Il generale Mario Mori

CHI E’ MARIO MORI? Provare a rispondere davvero alla domanda su chi sia stato davvero Mario Mori in una storia che si dipana dai primi anni ’60 è fondamentale per provare a capire il suo effettivo ruolo nella “trattativa” con Vito Ciancimino raccontata dal figlio Massimo, e da Mori stesso parzialmente ammessa con una versione inverosimile fornita nel 1998 deponendo a Firenze, ma anche il ruolo giocato da Mori nella scena dell’antimafia a partire dalla fine degli anni ’80 ( si pensi, ad esempio alla vicenda mai del tutto chiarita definitivamente del disinnesco dell’ordigno trovato in occasione del fallito attentato a Falcone all’Addaura ad opera dell’artificiere Francesco Tumino, ora deceduto, che aveva rilasciato alla magistratura dichiarazioni non compatibili con quelle di Mori).

Tartaglia ha così descritto in aula il modus operandi di Mori: “È stato contro le regole quando era ufficiale di polizia giudiziaria ed anche venti anni prima, quando era nei Servizi segreti al Sid”.

La requisitoria è prevedibile che duri ancora molte udienze, a partire dalla prossima (giovedì 18 gennaio), e che tutti questi argomenti verranno ulteriormente analizzati e sceverati.

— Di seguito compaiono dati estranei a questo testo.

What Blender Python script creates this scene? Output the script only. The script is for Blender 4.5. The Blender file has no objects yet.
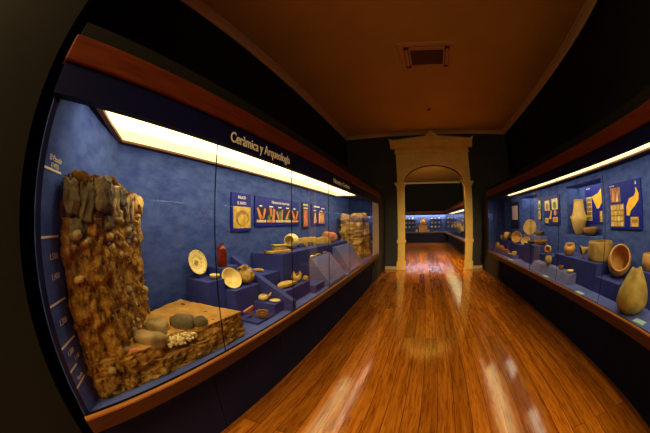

UN COLPO DI STATO SOFT. Quel che è certo che senza fare i conti, in un modo o nell’altro, con i fatti finora emersi e con la necessità di cercare la verità su quanto è accaduto nel recente passato della nostra storia repubblicana, a partire dallo spartiacque decisivo delle stragi del ’92-’93 (che potrebbero essere letti quasi come un “Colpo di Stato” in versione soft, secondo alcuni esperti sperimentazione di strategie di guerra psicologica non convenzionale tipiche di Stay Behind), difficilmente potremo capire il nostro presente e ciò che in esso opera ancora.

Un interesse vitale per tutti noi cittadini, a prescindere dall’ostentato dis-interesse della “grande” stampa nazionale.